Objective
Identify each line below containing the string "this" and copy it.

Listed entries
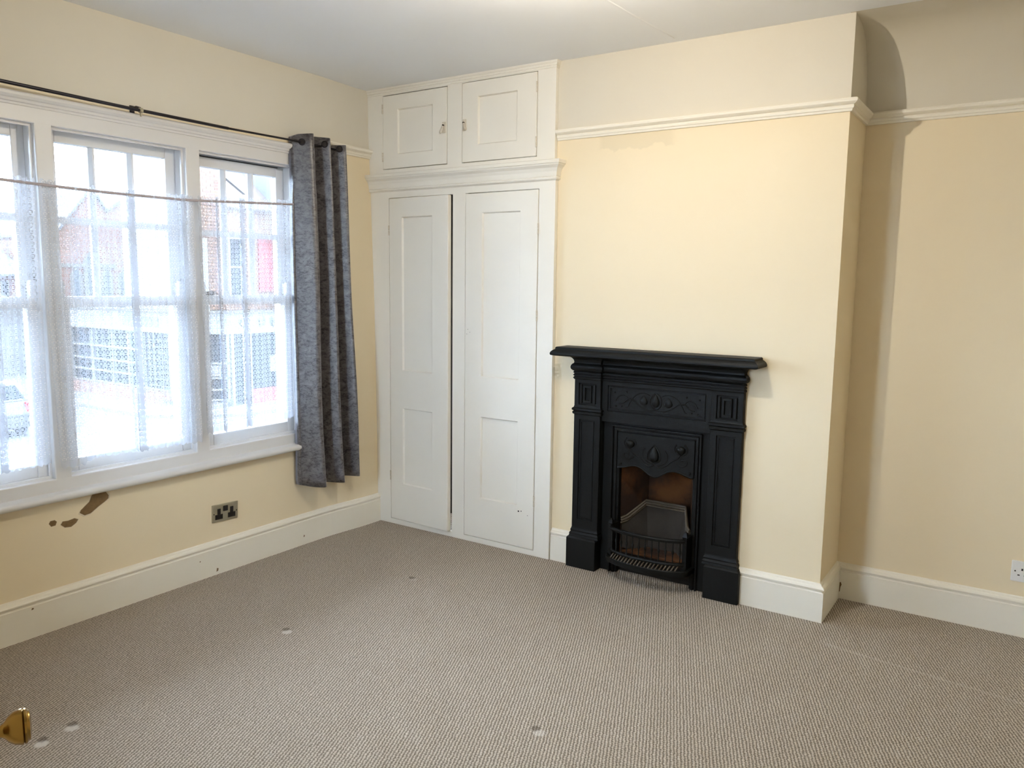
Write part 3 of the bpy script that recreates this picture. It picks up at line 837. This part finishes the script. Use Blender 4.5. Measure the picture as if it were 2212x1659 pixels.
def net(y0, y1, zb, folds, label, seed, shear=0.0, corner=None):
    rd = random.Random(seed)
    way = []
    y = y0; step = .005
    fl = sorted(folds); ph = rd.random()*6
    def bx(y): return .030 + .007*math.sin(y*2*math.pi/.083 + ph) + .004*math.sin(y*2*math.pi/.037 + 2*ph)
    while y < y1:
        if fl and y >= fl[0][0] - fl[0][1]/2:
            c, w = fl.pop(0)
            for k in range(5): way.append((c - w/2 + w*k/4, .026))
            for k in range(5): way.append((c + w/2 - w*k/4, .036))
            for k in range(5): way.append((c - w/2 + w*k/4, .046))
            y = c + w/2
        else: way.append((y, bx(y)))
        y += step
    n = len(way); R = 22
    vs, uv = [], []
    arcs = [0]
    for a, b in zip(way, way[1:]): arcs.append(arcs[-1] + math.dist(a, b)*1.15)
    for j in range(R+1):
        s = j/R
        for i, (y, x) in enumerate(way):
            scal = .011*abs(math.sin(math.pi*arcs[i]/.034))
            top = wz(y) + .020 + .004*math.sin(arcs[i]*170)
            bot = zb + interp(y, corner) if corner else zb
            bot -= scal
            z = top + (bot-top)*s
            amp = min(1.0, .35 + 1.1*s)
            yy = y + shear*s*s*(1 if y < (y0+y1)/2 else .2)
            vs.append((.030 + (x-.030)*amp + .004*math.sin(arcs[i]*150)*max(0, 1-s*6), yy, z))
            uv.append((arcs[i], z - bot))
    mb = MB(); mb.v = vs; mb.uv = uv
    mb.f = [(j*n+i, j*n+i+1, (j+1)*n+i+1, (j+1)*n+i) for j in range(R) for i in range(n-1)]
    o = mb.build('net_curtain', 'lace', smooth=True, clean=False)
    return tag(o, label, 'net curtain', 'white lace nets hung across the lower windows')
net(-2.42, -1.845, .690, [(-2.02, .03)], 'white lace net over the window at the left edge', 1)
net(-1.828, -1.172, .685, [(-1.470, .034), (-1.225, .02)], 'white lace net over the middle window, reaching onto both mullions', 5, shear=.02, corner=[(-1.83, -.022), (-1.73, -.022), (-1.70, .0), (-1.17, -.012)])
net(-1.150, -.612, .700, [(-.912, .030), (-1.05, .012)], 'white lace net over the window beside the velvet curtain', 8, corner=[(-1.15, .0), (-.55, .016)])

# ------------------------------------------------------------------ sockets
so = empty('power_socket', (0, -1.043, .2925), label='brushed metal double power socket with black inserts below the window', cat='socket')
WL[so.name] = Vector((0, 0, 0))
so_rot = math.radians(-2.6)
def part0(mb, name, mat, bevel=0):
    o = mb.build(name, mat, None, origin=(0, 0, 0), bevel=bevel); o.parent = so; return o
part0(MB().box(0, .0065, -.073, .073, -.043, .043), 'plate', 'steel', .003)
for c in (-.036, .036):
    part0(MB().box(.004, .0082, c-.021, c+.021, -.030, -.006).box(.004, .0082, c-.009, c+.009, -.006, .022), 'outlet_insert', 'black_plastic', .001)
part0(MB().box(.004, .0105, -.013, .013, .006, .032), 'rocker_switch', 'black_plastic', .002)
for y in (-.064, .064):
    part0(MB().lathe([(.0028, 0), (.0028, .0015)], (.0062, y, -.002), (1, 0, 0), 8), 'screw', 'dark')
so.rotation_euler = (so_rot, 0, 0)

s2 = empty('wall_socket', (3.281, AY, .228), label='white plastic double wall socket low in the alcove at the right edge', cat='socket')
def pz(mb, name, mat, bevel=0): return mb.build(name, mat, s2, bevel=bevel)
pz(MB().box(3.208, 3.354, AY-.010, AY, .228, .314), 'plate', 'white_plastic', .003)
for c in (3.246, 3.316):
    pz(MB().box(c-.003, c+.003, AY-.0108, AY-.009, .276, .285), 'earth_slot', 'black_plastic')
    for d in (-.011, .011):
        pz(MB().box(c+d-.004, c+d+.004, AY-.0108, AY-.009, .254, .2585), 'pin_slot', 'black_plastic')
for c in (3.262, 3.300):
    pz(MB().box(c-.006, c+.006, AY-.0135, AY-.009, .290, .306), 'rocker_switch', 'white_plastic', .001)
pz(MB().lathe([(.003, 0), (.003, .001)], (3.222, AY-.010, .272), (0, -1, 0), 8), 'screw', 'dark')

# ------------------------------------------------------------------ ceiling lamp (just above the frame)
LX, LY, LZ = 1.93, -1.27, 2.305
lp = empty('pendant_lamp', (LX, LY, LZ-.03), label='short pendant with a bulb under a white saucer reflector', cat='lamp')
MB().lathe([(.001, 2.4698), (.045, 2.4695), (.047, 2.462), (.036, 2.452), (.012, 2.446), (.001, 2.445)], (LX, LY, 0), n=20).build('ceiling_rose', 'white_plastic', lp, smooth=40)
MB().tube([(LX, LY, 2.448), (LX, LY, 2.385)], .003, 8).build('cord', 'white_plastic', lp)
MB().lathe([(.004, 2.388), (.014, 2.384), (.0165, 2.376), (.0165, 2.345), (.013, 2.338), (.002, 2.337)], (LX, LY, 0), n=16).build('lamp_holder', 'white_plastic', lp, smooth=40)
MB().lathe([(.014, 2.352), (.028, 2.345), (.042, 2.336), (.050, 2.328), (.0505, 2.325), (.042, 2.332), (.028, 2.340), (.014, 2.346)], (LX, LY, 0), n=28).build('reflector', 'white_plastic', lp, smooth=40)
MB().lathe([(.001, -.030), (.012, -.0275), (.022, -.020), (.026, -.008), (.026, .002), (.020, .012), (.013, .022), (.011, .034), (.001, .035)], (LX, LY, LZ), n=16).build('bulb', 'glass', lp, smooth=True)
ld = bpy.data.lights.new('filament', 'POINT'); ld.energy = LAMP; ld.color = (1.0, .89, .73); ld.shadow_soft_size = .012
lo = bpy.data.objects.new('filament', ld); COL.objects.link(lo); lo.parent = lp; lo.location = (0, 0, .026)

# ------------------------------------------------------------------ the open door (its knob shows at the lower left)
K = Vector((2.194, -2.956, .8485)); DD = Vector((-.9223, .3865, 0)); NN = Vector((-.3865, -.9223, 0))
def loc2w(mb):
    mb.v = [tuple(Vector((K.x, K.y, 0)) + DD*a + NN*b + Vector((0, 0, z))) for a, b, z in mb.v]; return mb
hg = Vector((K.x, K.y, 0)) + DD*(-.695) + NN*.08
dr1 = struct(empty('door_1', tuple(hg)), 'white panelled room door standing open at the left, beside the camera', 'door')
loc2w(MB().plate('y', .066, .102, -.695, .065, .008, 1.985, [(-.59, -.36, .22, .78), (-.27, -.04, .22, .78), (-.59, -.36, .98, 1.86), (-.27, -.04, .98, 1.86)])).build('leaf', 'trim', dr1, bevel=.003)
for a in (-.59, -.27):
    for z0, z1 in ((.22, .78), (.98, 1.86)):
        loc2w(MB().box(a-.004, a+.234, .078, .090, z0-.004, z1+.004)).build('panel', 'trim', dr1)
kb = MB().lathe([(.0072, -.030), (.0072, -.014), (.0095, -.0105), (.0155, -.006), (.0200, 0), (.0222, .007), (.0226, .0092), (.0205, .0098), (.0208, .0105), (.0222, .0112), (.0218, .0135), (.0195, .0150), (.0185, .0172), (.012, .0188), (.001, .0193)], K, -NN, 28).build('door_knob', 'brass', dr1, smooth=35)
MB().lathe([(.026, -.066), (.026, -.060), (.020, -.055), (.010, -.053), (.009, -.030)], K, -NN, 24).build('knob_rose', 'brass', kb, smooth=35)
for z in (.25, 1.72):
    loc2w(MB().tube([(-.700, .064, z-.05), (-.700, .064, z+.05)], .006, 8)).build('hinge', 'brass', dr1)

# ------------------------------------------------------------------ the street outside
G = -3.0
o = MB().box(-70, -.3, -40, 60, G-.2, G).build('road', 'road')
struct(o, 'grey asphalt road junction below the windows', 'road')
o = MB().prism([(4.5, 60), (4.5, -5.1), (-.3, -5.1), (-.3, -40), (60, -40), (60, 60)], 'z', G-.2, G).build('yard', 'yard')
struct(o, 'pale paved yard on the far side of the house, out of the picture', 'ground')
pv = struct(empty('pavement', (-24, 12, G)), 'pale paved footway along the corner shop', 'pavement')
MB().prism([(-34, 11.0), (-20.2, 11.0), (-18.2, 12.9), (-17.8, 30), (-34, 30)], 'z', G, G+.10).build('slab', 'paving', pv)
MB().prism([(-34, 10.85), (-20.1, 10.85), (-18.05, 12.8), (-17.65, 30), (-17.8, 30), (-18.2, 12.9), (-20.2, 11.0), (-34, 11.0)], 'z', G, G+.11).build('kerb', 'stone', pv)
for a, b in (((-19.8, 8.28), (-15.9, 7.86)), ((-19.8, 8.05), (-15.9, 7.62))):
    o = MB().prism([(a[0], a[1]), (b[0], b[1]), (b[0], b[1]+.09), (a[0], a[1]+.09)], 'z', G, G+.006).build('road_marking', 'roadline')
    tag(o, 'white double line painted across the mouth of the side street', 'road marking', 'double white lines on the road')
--
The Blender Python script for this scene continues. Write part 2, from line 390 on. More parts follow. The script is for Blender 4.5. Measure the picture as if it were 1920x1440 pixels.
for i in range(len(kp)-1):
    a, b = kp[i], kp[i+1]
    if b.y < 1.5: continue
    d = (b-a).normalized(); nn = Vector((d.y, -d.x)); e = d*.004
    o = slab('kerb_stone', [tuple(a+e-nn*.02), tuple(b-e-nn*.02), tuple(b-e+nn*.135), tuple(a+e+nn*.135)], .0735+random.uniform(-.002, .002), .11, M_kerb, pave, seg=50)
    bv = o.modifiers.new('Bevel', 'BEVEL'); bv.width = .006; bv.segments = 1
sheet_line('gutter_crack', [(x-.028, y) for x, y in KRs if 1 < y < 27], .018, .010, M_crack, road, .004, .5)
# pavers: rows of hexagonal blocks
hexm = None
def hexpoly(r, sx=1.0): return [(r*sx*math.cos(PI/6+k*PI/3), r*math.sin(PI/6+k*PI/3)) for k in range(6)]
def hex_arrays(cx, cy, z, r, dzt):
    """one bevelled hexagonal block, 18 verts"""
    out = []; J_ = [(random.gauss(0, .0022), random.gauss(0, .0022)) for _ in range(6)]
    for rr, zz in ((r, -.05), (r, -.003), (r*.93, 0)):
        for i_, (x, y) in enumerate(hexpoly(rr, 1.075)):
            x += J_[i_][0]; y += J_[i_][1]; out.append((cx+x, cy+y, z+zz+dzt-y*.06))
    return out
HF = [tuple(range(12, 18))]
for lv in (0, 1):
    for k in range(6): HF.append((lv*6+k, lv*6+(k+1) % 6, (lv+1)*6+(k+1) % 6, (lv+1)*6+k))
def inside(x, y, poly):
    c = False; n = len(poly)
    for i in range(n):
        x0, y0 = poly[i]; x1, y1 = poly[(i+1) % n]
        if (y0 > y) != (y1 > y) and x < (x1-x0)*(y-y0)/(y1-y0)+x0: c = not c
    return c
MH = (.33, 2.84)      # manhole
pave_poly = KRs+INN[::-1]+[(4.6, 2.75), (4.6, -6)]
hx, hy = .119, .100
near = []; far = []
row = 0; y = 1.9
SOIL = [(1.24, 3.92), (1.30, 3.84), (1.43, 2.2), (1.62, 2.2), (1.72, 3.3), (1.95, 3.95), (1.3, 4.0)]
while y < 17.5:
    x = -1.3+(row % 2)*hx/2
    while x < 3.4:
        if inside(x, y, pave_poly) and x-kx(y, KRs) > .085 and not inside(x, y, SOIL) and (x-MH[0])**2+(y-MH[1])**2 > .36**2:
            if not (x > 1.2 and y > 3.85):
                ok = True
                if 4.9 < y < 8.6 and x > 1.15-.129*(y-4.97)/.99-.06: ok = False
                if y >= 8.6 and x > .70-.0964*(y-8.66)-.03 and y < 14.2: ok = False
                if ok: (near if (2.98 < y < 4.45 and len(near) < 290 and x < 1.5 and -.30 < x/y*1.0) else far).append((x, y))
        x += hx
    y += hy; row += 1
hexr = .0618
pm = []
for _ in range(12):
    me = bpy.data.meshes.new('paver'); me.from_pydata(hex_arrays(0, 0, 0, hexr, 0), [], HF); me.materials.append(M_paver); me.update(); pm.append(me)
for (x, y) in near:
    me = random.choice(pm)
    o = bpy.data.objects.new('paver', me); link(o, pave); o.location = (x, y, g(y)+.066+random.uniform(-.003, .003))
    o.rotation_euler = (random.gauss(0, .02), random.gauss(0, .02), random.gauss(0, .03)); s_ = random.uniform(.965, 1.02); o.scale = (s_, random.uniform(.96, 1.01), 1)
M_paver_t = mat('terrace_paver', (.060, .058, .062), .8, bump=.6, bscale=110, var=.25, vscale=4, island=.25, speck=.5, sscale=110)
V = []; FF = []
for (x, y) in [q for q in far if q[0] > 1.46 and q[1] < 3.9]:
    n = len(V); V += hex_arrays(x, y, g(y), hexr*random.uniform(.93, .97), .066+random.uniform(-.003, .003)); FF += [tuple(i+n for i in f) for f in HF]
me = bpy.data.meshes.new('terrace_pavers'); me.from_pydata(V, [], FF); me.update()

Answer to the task
Write part 3 of the bpy script that recreates this picture. It picks up at line 837. This part finishes the script. Use Blender 4.5. Measure the picture as if it were 2212x1659 pixels.
The Blender Python script for this scene continues. Write part 2, from line 390 on. More parts follow. The script is for Blender 4.5. Measure the picture as if it were 1920x1440 pixels.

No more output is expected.